Friday, May 26, 2006

Religion for Dummies

Well hello again, and welcome back to the rest of your life. It's been a while since my last post, so let's get this ball rolling again, shall we?

So I found an incredible book at a rummage sale. Seriously, incredible. It's titled You Can Live Forever in Paradise on Earth and is brought to us by everyone's favorite religious group, the Jehovah's Witnesses. This book is fantastic! It answers all of life's great questions with cookbook-style simplicity and pretty pictures that resemble something out of a drugged San Francisco hobo's canvas. With chapter titles such as "Wicked Spirits are Powerful" and "The End of the World is at Hand!" and "What You Must Do to Live Forever," this book is a real gem. (click to enlarge pictures, or you'll burn in eternal burningnage)

On evolution versus creation:
"When you are in your house, ask yourself: Did my desk, lamp, bed, chair, table, walls, or even the house itself, evolve? Of did they need a maker? Of course intelligent persons had to make them!"
On women:
"As the Bible says, the woman was made as a helper to her husband... when wives push ahead, trying to take over headship, their action is almost sure to cause trouble... By fulfilling her Bible-assigned role as 'helper and complement' to her husband, she makes it easy for her husband to love her."
On books:

Burn them.






On heaven:

Apparently, Heaven involves picking lots of apples. And conspicuously multi-ethnic people picking said apples. Notice the boy hugging the lion. Yep, that's right, kids. Join our church and you'll get a PET LION!


Heaven also has a bearded guy with a golden crown sitting on a really pimpin' shiny throne that is visible in the sky at night. Maybe he makes appearances at discos.




People in Heaven have really awesome hair.






My favorite part of this book is about the return of Christ. The writers of this book made careful calculations from the Bible and came to the indisputable conclusion that - get this - Christ returned to earth on October 1, 1914. That's right, 1914. And not only that, but he also founded a new country that year and is currently ruling it as a monarch. Unfortunately, the book does not specify exactly which country this is, although it does note that it is intentionally hard to find. Maybe it's some small middle eastern autocracy? Or a tiny island nation in the Pacific? Funny choices for our King of Kings, but I'm not going to be the one caught doubting the word of God when the victorious armies of Kuwait claim the world for His heavenly kingdom. No sir.
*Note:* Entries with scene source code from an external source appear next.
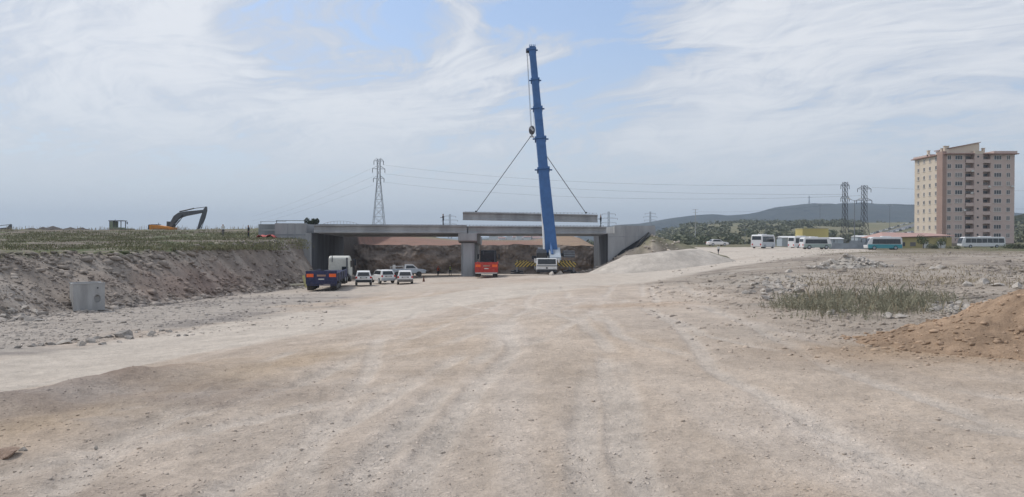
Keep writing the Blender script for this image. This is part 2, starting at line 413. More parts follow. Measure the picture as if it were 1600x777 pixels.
def soil(x, y, z):
    r = np.hypot(x, y); a = np.arctan2(x, y)
    def C(*c): return np.array(c)[None]
    def mixc(c, t, d): t = np.clip(t, 0, 1)[:, None]; return c*(1-t)+d*t
    n1 = fbm(x, y, 3.5, 4); n2 = fbm(x, y, 11, 4); n3 = fbm(x, y, .9, 3); n4 = fbm(x+50, y-30, 6, 4)
    c = np.repeat(C(.475, .395, .325), len(x), 0)
    c = mixc(c, .5*ss(n1+.4*n3, -.1, .6), C(.415, .34, .275))
    c = mixc(c, .5*ss(n2+.3*n3, .0, .5), C(.48, .375, .28))
    lane = fbm(x+fbm(x, y*.4, 7, 2)*1.0, y*.06, 1.1, 3)
    c = mixc(c, .95*ss(lane, -.05, .4)*ss(n4, -.6, .1), C(.53, .455, .39))
    c = mixc(c, .5*ss(-lane, .05, .45), C(.395, .33, .275))
    tr_, sp_ = track_d(x, y); c = mixc(c, sp_*.35, C(.52, .45, .385)); c = mixc(c, tr_*.55, C(.55, .49, .43))
    # right: grey rubble field
    fld = ss(x+.35*n2*8, 3.5+.06*y, 9+.09*y)*ss(y, 9, 16)
    c = mixc(c, fld*.9, C(.33, .285, .24))
    c = mixc(c, fld*ss(n1+.5*n3, -.05, .35)*.75, C(.22, .19, .165))
    c = mixc(c, fld*ss(n4+.3*n3, .08, .45)*.7, C(.42, .375, .325))
    # thin orange soil tongue from the dirt heap
    og = np.exp(-(((y-13.0-.05*x)+n1*1.2)/1.5)**2)*ss(x, 3.0, 8)
    c = mixc(c, og*.75, C(.40, .275, .175))
    og2 = ss(.5-np.hypot((x-4.2)/7, (y-30)/8)+n1*.25, 0, .3)
    c = mixc(c, og2*.55, C(.42, .31, .225))
    # left: grey stony flat below the cut
    lf = ss(-x+n1*3.5, 10.5, 15)*ss(y, 16, 22)*(1-ss(y, 95, 110))
    c = mixc(c, lf*.85, C(.37, .335, .30)); c = mixc(c, lf*ss(n1+.5*n3, 0, .4)*.6, C(.20, .18, .17))
    # pale haul road
    rd = road_d(x, y)+n3*.12+n1*.10
    rdm = 1-ss(rd, .8, 1.12)
    c = mixc(c, rdm*.92, C(.535, .475, .41))
    pitf = ss(y, 58, 74)*(1-ss(x, 10, 16))*ss(x+24.5, 0, 2.5)
    c = mixc(c, pitf*.8, C(.50, .435, .37))
    c = mixc(c, pitf*ss(n2, .0, .5)*.4, C(.40, .30, .23))
    c = mixc(c, rdm*ss(n2+.4*n3, .1, .6)*.4, C(.40, .33, .275))
    # brown windrow
    ux, uy = .20, .98
    dln = (x+6.1)*(-uy)+(y-10)*ux+fbm(x, y, 2.2, 3)*.45; al = (x+6.1)*ux+(y-10)*uy
    c = mixc(c, 1.0*np.exp(-((dln-.15)/.5)**2)*ss(al, -9, -4)*(1-ss(al, .5, 4.5)), C(.205, .145, .11))
    c = mixc(c, .7*np.exp(-((dln+1.3)/.8)**2)*ss(al, -6, -2)*(1-ss(al, 5, 9)), C(.42, .32, .225))
    bank, pit = masks(x, y)
    st = np.clip(bank*12, 0, 1)
    c = mixc(c, st, C(.285, .245, .21)); gs = fbm(y, x*.12+z*.4, 1.3, 4); c = mixc(c, st*ss(gs, .05, .5)*.8, C(.41, .365, .32)); c = mixc(c, st*ss(-gs, .1, .5)*.6, C(.19, .155, .13)); c = mixc(c, st*ss(n1+.5*n3, 0, .5)*.6, C(.32, .285, .25)); c = mixc(c, st*ss(-n2-.4*n3, 0, .5)*.6, C(.165, .135, .115))
    reds = np.exp(-((y-62)/14)**2)*np.exp(-((x+25.5)/1.6)**2); c = mixc(c, reds*.45, C(.22, .14, .115))
    top = ss(bank+.12*n3, .93, 1.04)
    c = mixc(c, top, C(.165, .145, .12))
    g = ss(n2+.6*n1+.25*n3, -.35, .15)*top
    c = mixc(c, top*ss(n4+.4*n1, .05, .35)*ss(y, 80, 110), C(.13, .11, .10)); g = g*(1-.8*ss(n4+.4*n1, .05, .35)*ss(y, 80, 110)); c = mixc(c, g, C(.105, .125, .062)); c = mixc(c, g*ss(n4, .0, .4)*.75, C(.20, .175, .095))
    lb = ss(-x, 28.5, 34)*ss(y, 130, 143); c = mixc(c, lb, C(.15, .14, .09)); c = mixc(c, lb*ss(n2, 0, .4), C(.13, .10, .085))
    # cut face behind the bridge and red soil on top
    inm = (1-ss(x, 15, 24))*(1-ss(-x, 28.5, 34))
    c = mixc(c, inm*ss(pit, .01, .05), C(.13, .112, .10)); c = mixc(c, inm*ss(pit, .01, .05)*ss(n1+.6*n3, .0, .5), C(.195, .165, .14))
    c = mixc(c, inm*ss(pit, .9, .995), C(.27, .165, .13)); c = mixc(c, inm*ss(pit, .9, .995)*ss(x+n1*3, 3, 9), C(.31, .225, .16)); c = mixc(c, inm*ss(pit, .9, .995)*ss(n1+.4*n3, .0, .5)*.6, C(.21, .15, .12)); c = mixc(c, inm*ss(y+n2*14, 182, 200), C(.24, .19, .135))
    c = mixc(c, inm*ss(y, 215, 240), C(.15, .16, .10))
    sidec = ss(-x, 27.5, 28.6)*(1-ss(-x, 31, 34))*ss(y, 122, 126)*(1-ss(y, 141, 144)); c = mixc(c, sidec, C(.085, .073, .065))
    # darker damp soil bottom left, pale crusts
    dl = ss(-x+n1*1.5-(y-6)*.25, .8, 3.4)*(1-ss(y, 9, 13)); c = mixc(c, dl*.8*ss(n1+.6*n3, -.35, .2), C(.285, .232, .195)); c = mixc(c, dl*ss(-n4-.5*n3, .1, .5)*.5, C(.40, .36, .33))
    # embankment right and scrub land
    eb = ss(x, 16, 22)*ss(y+n1*2, 112, 119)*(rd > 1.0)*(1-ss(x, 80, 95)*0)
    c = mixc(c, eb*.9, C(.25, .215, .17)); c = mixc(c, eb*ss(n2+.3*n3, -.1, .3)*.7, C(.17, .155, .095))
    fr_ = ss(r, 150, 190)*ss(x, 20, 40)*(1-rdm)
    c = mixc(c, fr_, C(.19, .165, .11)); c = mixc(c, fr_*ss(n2+.4*fbm(x, y, 60, 3), -.2, .25)*.85, C(.105, .115, .06))
    c = mixc(c, ss(r, 300, 600)*.6*ss(x, 20, 40), C(.20, .19, .12))
    return np.clip(c, .01, .9)
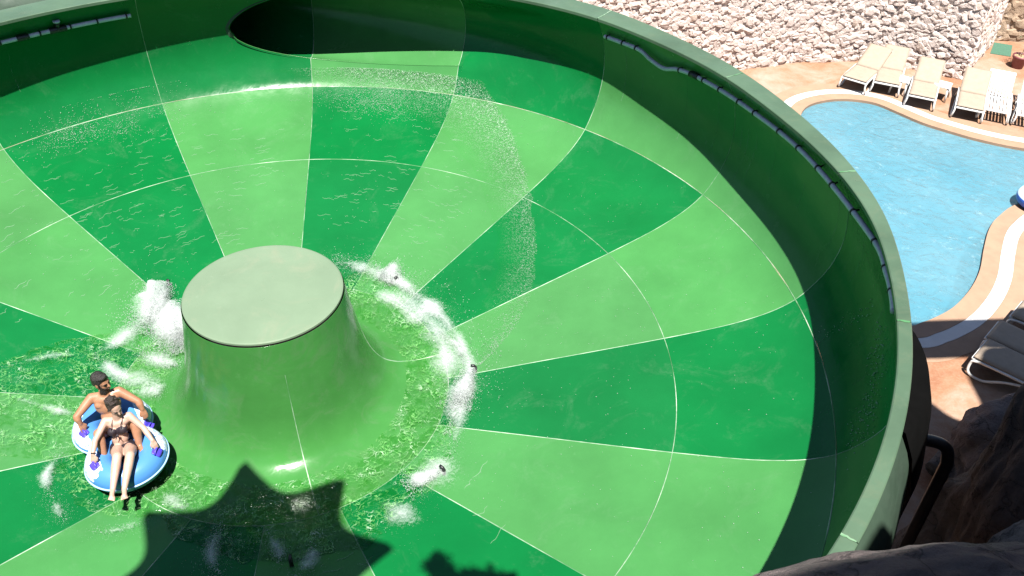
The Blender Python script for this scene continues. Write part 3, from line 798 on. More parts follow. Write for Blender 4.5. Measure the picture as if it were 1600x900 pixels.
# ------------------------------------------------------------------ sun loungers, cushions, tables
lg = empty('sun_lounger', (0, 0, 0))
LW = .32; BREAK = .95
def back_pt(d, ang): return (BREAK+d*cos(ang), .33+d*sin(ang))
BA = radians(24)
for sy in (-1, 1):
    y = sy*(LW+.02)
    side = spline([(.10, y, .33), (.02, y, .24), (.06, y*1.08, .06), (.30, y*1.08, .025), (.62, y*1.04, .20), (.95, y, .31), (1.25, y, .36), (1.0, y, .36), (.5, y, .355)], 5, True)
    MB().tube(side, .024, 8, True).build('side_frame', M_WHITE, lg, True)
    MB().tube([(1.05, y*.95, .33), (1.35, y*1.02, .15), (1.48, y*1.02, .02)], .026, 8).build('leg', M_WHITE, lg, True)
for k in range(8):
    y = -LW+.04+(2*LW-.08)*k/7
    MB().box((.49, y, .34), (.88, .055, .022)).build('seat_slat', M_WHITE, lg)
    c0 = back_pt(.46, BA); MB().box((c0[0], y, c0[1]), (.86, .055, .022), Matrix.Rotation(-BA, 3, 'Y')).build('back_slat', M_WHITE, lg)
mb = MB().box((.03, 0, .335), (.07, 2*LW, .035), None, .01).box((.92, 0, .325), (.05, 2*LW, .03)).box((.48, 0, .32), (.05, 2*LW, .02))
mb.build('seat_rail', M_WHITE, lg)
a, b = back_pt(.90, BA); MB().box((a, 0, b), (.09, 2*LW, .035), Matrix.Rotation(-BA, 3, 'Y'), .01).build('back_rail', M_WHITE, lg)
for sy in (-1, 1): MB().tube([(1.42, sy*.30-.02, .07), (1.42, sy*.30+.02, .07)], .07, 14).build('wheel', M_WHITE, lg)
cu = empty('lounger_cushion', (0, 0, 0))
def pad(x0, x1, rot, name):
    bm = bmesh.new(); bmesh.ops.create_grid(bm, x_segments=16, y_segments=10, size=1)
    me = bpy.data.meshes.new(name); L0 = x1-x0; W = LW*1.02
    top = [v.co.copy() for v in bm.verts]; fs0 = [[v.index for v in f.verts] for f in bm.faces]; bm.free()
    V = []; F = []
    for sgn in (1, -1):
        for c in top:
            e = max(abs(c.x), abs(c.y)); th = .032*(1-max(0, e-.9)/.1*.75)
            wr = .005*noise.noise(Vector((c.x*3, c.y*2, x0*7+sgn)))
            V.append((x0+(c.x+1)/2*L0, c.y*W, .036+sgn*th+wr*(1 if sgn > 0 else 0)))
    n0 = len(top); F = [list(f) for f in fs0]+[[i+n0 for i in reversed(f)] for f in fs0]
    NX, NY = 17, 11
    def idx(i, j): return None
    bound = {}
    for i, c in enumerate(top):
        if abs(abs(c.x)-1) < 1e-4 or abs(abs(c.y)-1) < 1e-4: bound[i] = math.atan2(c.y, c.x)
    od = sorted(bound, key=lambda i: bound[i])
    for a_, b_ in zip(od, od[1:]+od[:1]): F.append([b_, a_, a_+n0, b_+n0])
    V2 = []
    for v in V:
        if rot: q = Matrix.Rotation(-BA, 3, 'Y') @ Vector((v[0]-BREAK, v[1], v[2]+.012)); V2.append((q.x+BREAK, q.y, q.z+.335))
        else: V2.append((v[0], v[1], v[2]+.352))
    return mk(name, V2, F, M_CUSH, cu, True)
pad(.02, BREAK-.012, False, 'seat_pad'); pad(BREAK+.02, BREAK+.92, True, 'back_pad')
def lounger(first, x, y, hx, hy, label, z=ZG, cushion=None, group='plastic sun loungers round the pool'):
    o = lg if first else copy_tree(lg)
    rz = math.atan2(hy, hx); o.location = (x, y, z+.0); o.rotation_euler = (0, 0, rz); tag(o, label, 'sun lounger', group)
    if cushion:
        c = cu if first else copy_tree(cu); c.location = (x, y, z); c.rotation_euler = (0, 0, rz); tag(c, cushion, 'cushion', 'cream cushions on the loungers')
    return o
lounger(True, 13.10, 13.20, .68, .73, 'white lounger nearest the bowl, leftmost of the far row', cushion='cream cushion on the leftmost lounger of the far row')
lounger(False, 13.92, 12.94, .48, .87, 'white lounger with a cream cushion second from the left in the far row', cushion='smooth cream cushion on the second lounger from the left, back to the stone wall')
lounger(False, 14.52, 12.12, .50, .86, 'white lounger between the two small white tables', cushion='cream cushion with a visible fold on the lounger between the two small tables')
lounger(False, 15.48, 11.42, .50, .86, 'white cushioned lounger beside the two bare slatted loungers', cushion='wrinkled cream cushion beside the bare slatted loungers')
lounger(False, 16.12, 11.32, .50, .86, 'bare white slatted lounger next to the last cushioned lounger of the far row')
lounger(False, 16.88, 10.95, .50, .86, 'bare white slatted lounger at the right edge of the far row')
lounger(False, 11.23, 2.62, .66, -.75, 'shaded white lounger nearest the tall boulder at the right', cushion='cushion half in shade on the lounger nearest the tall boulder')
lounger(False, 11.70, 3.10, .66, -.75, 'shaded white lounger behind the one nearest the boulder', cushion='fully shaded cushion on the middle lounger near the pool corner')
lounger(False, 12.45, 3.64, .66, -.75, 'shaded white lounger at the right edge by the pool corner', cushion='cushion cut by the right edge beside the pool corner')
tb = empty('side_table', (0, 0, 0))
MB().box((0, 0, .40), (.42, .42, .03), None, .01).build('table_top', M_WHITE, tb)
for sx in (-1, 1):
    for sy in (-1, 1): MB().tube([(sx*.17, sy*.17, .39), (sx*.20, sy*.20, .0)], [.022, .028], 8).build('leg', M_WHITE, tb, True)
tb.location = (14.42, 13.15, ZG); tb.rotation_euler = (0, 0, .95); tag(tb, 'small white plastic table left of the folded cushion lounger', 'table', 'small white tables between loungers')
t2 = copy_tree(tb); t2.location = (15.40, 12.78, ZG); t2.rotation_euler = (0, 0, .9); tag(t2, 'small white plastic table right of the folded cushion lounger', 'table', 'small white tables between loungers')

# ------------------------------------------------------------------ plant pot, mat
pot = empty('plant_pot', (18.65, 14.65, ZG)); tag(pot, 'plum coloured pot with a thin bare plant on the far deck', 'plant pot')
def rev_local(name, prof, mat, parent, n=24):
    vs = []; fs = []; m = len(prof)
    for i in range(n):
        for r, z in prof: vs.append((r*cos(2*pi*i/n), r*sin(2*pi*i/n), z))
    for i in range(n):
        i2 = (i+1) % n
        for j in range(m-1): fs.append((i*m+j, i2*m+j, i2*m+j+1, i*m+j+1))
    return mk(name, vs, fs, mat, parent, True)
rev_local('pot', [(.001, 0), (.15, 0), (.205, .30), (.225, .30), (.225, .37), (.205, .37), (.195, .31)], M_POT, pot)
rev_local('soil', [(.001, .33), (.198, .325)], M_SOIL, pot)
st = MB().tube(spline([(0, 0, .32), (.02, .01, .6), (.05, 0, .85), (.06, .02, 1.05)], 5), .013, 6)
for k in range(9):
    a = random.uniform(0, 6.28); z = random.uniform(.7, 1.05); st.tube([(.045, .005, z), (.045+.2*cos(a), .2*sin(a), z+.18)], .006, 5)
st.build('stem', M_TWIG, pot, True)
lf = MB()
for k in range(70):
    a = random.uniform(0, 6.28); r = random.uniform(.05, .3); c = Vector((.05+r*cos(a), r*sin(a), random.uniform(.85, 1.3))); d = Vector((random.gauss(0, 1), random.gauss(0, 1), random.gauss(0, 1))).normalized(); e = d.orthogonal()
    lf.add([c-d*.03, c+e*.012, c+d*.03, c-e*.012], [(0, 1, 2, 3)])
lf.build('leaves', M_LEAF, pot)
tag(mk('doormat', [(18.35, 15.62, ZG+.015), (18.86, 15.38, ZG+.015), (19.35, 16.18, ZG+.015), (18.9, 16.42, ZG+.015), (18.35, 15.62, ZG), (18.86, 15.38, ZG), (19.35, 16.18, ZG), (18.9, 16.42, ZG)],
       [(0, 1, 2, 3), (0, 4, 5, 1), (1, 5, 6, 2), (2, 6, 7, 3), (3, 7, 4, 0)], M_MAT), 'green turf mat lying against the recessed tan wall', 'mat')
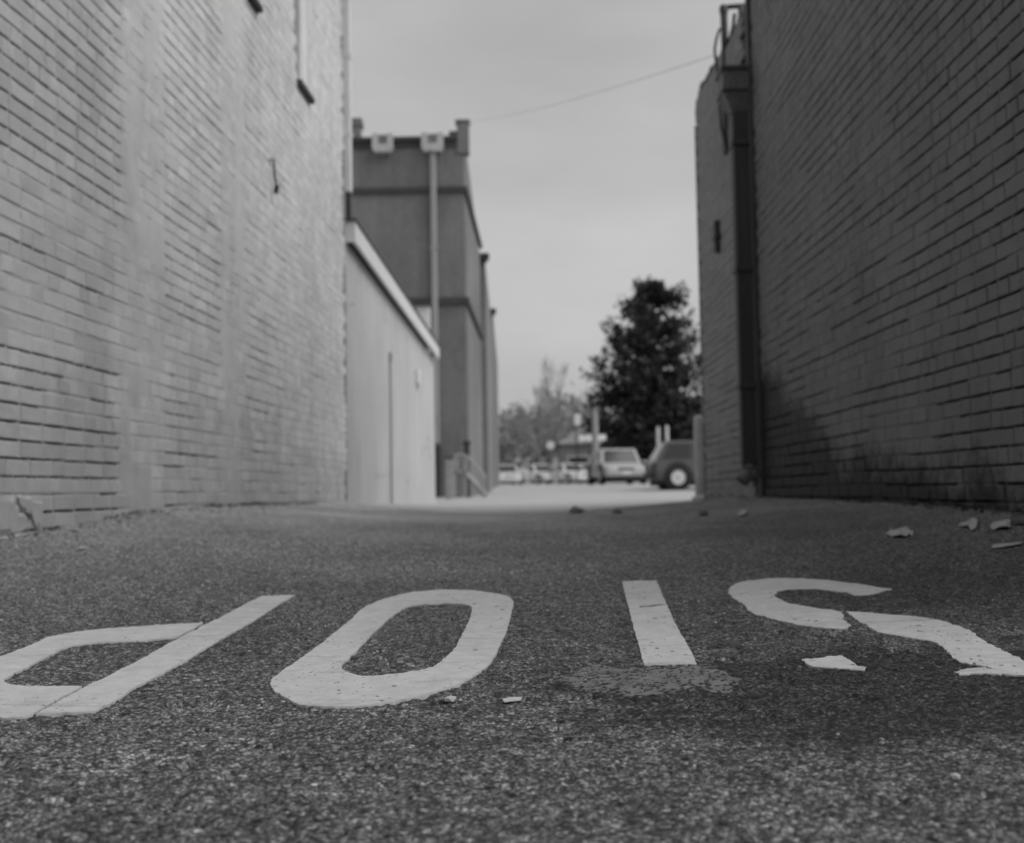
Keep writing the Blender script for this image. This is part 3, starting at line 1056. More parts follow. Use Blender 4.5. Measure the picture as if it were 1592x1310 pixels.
# downpipe with leader head at the far corner
zt = lambda py: at(1160, py, YR1 + .1).z
pu = -.09
mb = MB()
mb.box(pu - .06, -.15, zt(722), pu + .065, -.02, zt(172), .012)
dp = mb.build('downpipe', M['dark_metal'], right)
mb = MB()
hz0, hz1, hz2 = zt(178), zt(150), zt(113)
mb.loft([[(pu - .065, -.155, hz0), (pu + .07, -.155, hz0), (pu + .07, -.015, hz0), (pu - .065, -.015, hz0)], [(pu - .13, -.23, hz1), (pu + .13, -.23, hz1), (pu + .13, -.012, hz1), (pu - .13, -.012, hz1)],
         [(pu - .13, -.23, hz2), (pu + .13, -.23, hz2), (pu + .13, -.012, hz2), (pu - .13, -.012, hz2)]])
lh = mb.build('leader_head', M['rust_metal'], dp)
mb = MB(); mb.box(pu - .145, -.245, hz2 - .03, pu + .145, -.01, hz2 + .012, .006); mb.box(pu - .14, -.24, hz1 - .005, pu + .14, -.011, hz1 + .02, .005)
mb.build('rim', M['dark_metal'], dp)
for py in (225, 420, 600):
    mb = MB(); mb.box(pu - .085, -.16, zt(py) - .025, pu + .09, -.001, zt(py) + .025, .004); mb.build('clamp', M['dark_metal'], dp)
mb = MB(); mb.tube([(pu, -.085, zt(724)), (pu, -.09, zt(735)), (pu + .02, -.15, zt(748))], [.06, .058, .055], 10); mb.build('shoe', M['rust_metal'], dp)
mb = MB(); mb.box(pu + .10, -.03, .15, pu + .16, .02, HR - .03, .006); mb.build('corner_strip', M['dark_metal'], right)

# --- annex beyond it
YA0, YA1 = YR1 + .26, Y_ANNEX_END
annex = empty('brick_building', (RA + RB * YA1, YA1, 0), angR)
tag(annex, 'lower dark brick building beyond the downpipe with tiled parapet', 'building')
LAx = (YA1 - YA0) * CR
za1 = at(1083, 152, YA1).z; za0 = at(1137, 62, YA0 + .7).z
topf = lambda u: za1 + (za0 - za1) * min(u / (LAx - .7), 1.15)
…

This book was totally worth the dollar I paid for it. I highly recommend it to anyone.

4 Comments:

Blogger Tyler said...

is that preist at the top doing karate? don't mess with no karate priest.

8:04 AM  
Blogger cookiestork said...

Hey! Drugged San Francisco hobos are cool... they're really smart for some weird reason. Those paintings are offensive to the hobos.
-Liana

9:02 PM  
Blogger Zoso said...

I bet fidel castro is jesus

4:10 PM  
Blogger Jeff said...

I literally laughed out loud at the burning books thing. And cookiestork's right about the hobos. And reading that about women makes me want to join a feminist organization.